• _THE TASK_: Copy the lines below as they are; omit the images they contain.

• _RECORDED DATA_:
--- Start ---
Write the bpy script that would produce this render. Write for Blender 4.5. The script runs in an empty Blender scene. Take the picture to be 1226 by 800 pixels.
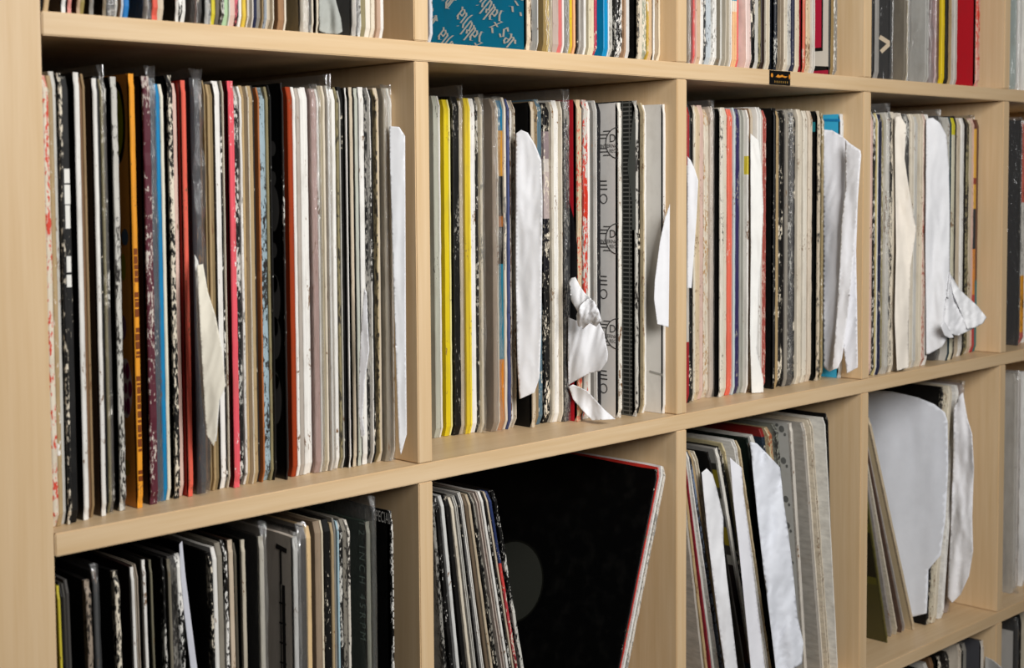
import bpy, bmesh, math, random
from mathutils import Vector, Matrix, noise
from mathutils.geometry import delaunay_2d_cdt

S = bpy.context.scene
COL = S.collection

# ------------------------------------------------------------------ camera
CAM = (-0.456961, -0.864987, 0.233963)
YAW, PITCH, ROLL, FPX, CX, CY = 0.737516, -0.058707, -0.010474, 1699.12441, -120.0, -80.0
cy, sy, cp, sp = math.cos(YAW), math.sin(YAW), math.cos(PITCH), math.sin(PITCH)
FW = Vector((sy * cp, cy * cp, sp)); R0 = Vector((cy, -sy, 0)); U0 = R0.cross(FW)
cr_, sr_ = math.cos(ROLL), math.sin(ROLL)
RT = R0 * cr_ + U0 * sr_; UP = U0 * cr_ - R0 * sr_
cam = bpy.data.objects.new('camera', bpy.data.cameras.new('camera')); COL.objects.link(cam)
M = Matrix((RT, UP, -FW)).transposed().to_4x4(); M.translation = Vector(CAM); cam.matrix_world = M
cd = cam.data; cd.sensor_width = 36; cd.sensor_fit = 'HORIZONTAL'; cd.lens = FPX * 36 / 1226
cd.shift_x = -CX / 1226; cd.shift_y = CY / 1226; cd.clip_start = .02
cd.dof.use_dof = True; cd.dof.focus_distance = 1.33; cd.dof.aperture_fstop = 11
S.camera = cam

# ------------------------------------------------------------------ world, lights, exposure
w = bpy.data.worlds.new('world'); S.world = w; w.use_nodes = True
w.node_tree.nodes['Background'].inputs[0].default_value = (.93, .97, 1, 1)
w.node_tree.nodes['Background'].inputs[1].default_value = .07
def area(name, loc, aim, sx, sz, power, col):
    l = bpy.data.lights.new(name, 'AREA'); l.shape = 'RECTANGLE'; l.size = sx; l.size_y = sz; l.energy = power; l.color = col
    o = bpy.data.objects.new(name, l); COL.objects.link(o); o.location = loc
    o.rotation_euler = (Vector(aim) - Vector(loc)).to_track_quat('-Z', 'Y').to_euler(); return o
area('softbox_light', (.20, -1.15, .66), (1.3, 0, .02), .6, .65, 25, (1, .985, .97))
S.view_settings.view_transform = 'Standard'; S.view_settings.look = 'None'
S.view_settings.exposure = 0; S.view_settings.gamma = 1; S.view_settings.use_curve_mapping = False
S.cycles.use_denoising = True
S.cycles.transparent_max_bounces = 24; S.cycles.max_bounces = 8

# ------------------------------------------------------------------ pixel measurements -> metres
def ray(px, py):
    return RT * ((px - 613 - CX) / FPX) - UP * ((py - 400 - CY) / FPX) + FW
def onY(px, py, Y):
    d = ray(px, py); return Vector(CAM) + d * ((Y - CAM[1]) / d.y)
def onX(px, py, X):
    d = ray(px, py); return Vector(CAM) + d * ((X - CAM[0]) / d.x)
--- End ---
• _ANSWER FOR THE TASK_:
Write the bpy script that would produce this render. Write for Blender 4.5. The script runs in an empty Blender scene. Take the picture to be 1226 by 800 pixels.
import bpy, bmesh, math, random
from mathutils import Vector, Matrix, noise
from mathutils.geometry import delaunay_2d_cdt

S = bpy.context.scene
COL = S.collection

# ------------------------------------------------------------------ camera
CAM = (-0.456961, -0.864987, 0.233963)
YAW, PITCH, ROLL, FPX, CX, CY = 0.737516, -0.058707, -0.010474, 1699.12441, -120.0, -80.0
cy, sy, cp, sp = math.cos(YAW), math.sin(YAW), math.cos(PITCH), math.sin(PITCH)
FW = Vector((sy * cp, cy * cp, sp)); R0 = Vector((cy, -sy, 0)); U0 = R0.cross(FW)
cr_, sr_ = math.cos(ROLL), math.sin(ROLL)
RT = R0 * cr_ + U0 * sr_; UP = U0 * cr_ - R0 * sr_
cam = bpy.data.objects.new('camera', bpy.data.cameras.new('camera')); COL.objects.link(cam)
M = Matrix((RT, UP, -FW)).transposed().to_4x4(); M.translation = Vector(CAM); cam.matrix_world = M
cd = cam.data; cd.sensor_width = 36; cd.sensor_fit = 'HORIZONTAL'; cd.lens = FPX * 36 / 1226
cd.shift_x = -CX / 1226; cd.shift_y = CY / 1226; cd.clip_start = .02
cd.dof.use_dof = True; cd.dof.focus_distance = 1.33; cd.dof.aperture_fstop = 11
S.camera = cam

# ------------------------------------------------------------------ world, lights, exposure
w = bpy.data.worlds.new('world'); S.world = w; w.use_nodes = True
w.node_tree.nodes['Background'].inputs[0].default_value = (.93, .97, 1, 1)
w.node_tree.nodes['Background'].inputs[1].default_value = .07
def area(name, loc, aim, sx, sz, power, col):
    l = bpy.data.lights.new(name, 'AREA'); l.shape = 'RECTANGLE'; l.size = sx; l.size_y = sz; l.energy = power; l.color = col
    o = bpy.data.objects.new(name, l); COL.objects.link(o); o.location = loc
    o.rotation_euler = (Vector(aim) - Vector(loc)).to_track_quat('-Z', 'Y').to_euler(); return o
area('softbox_light', (.20, -1.15, .66), (1.3, 0, .02), .6, .65, 25, (1, .985, .97))
S.view_settings.view_transform = 'Standard'; S.view_settings.look = 'None'
S.view_settings.exposure = 0; S.view_settings.gamma = 1; S.view_settings.use_curve_mapping = False
S.cycles.use_denoising = True
S.cycles.transparent_max_bounces = 24; S.cycles.max_bounces = 8

# ------------------------------------------------------------------ pixel measurements -> metres
def ray(px, py):
    return RT * ((px - 613 - CX) / FPX) - UP * ((py - 400 - CY) / FPX) + FW
def onY(px, py, Y):
    d = ray(px, py); return Vector(CAM) + d * ((Y - CAM[1]) / d.y)
def onX(px, py, X):
    d = ray(px, py); return Vector(CAM) + d * ((X - CAM[0]) / d.x)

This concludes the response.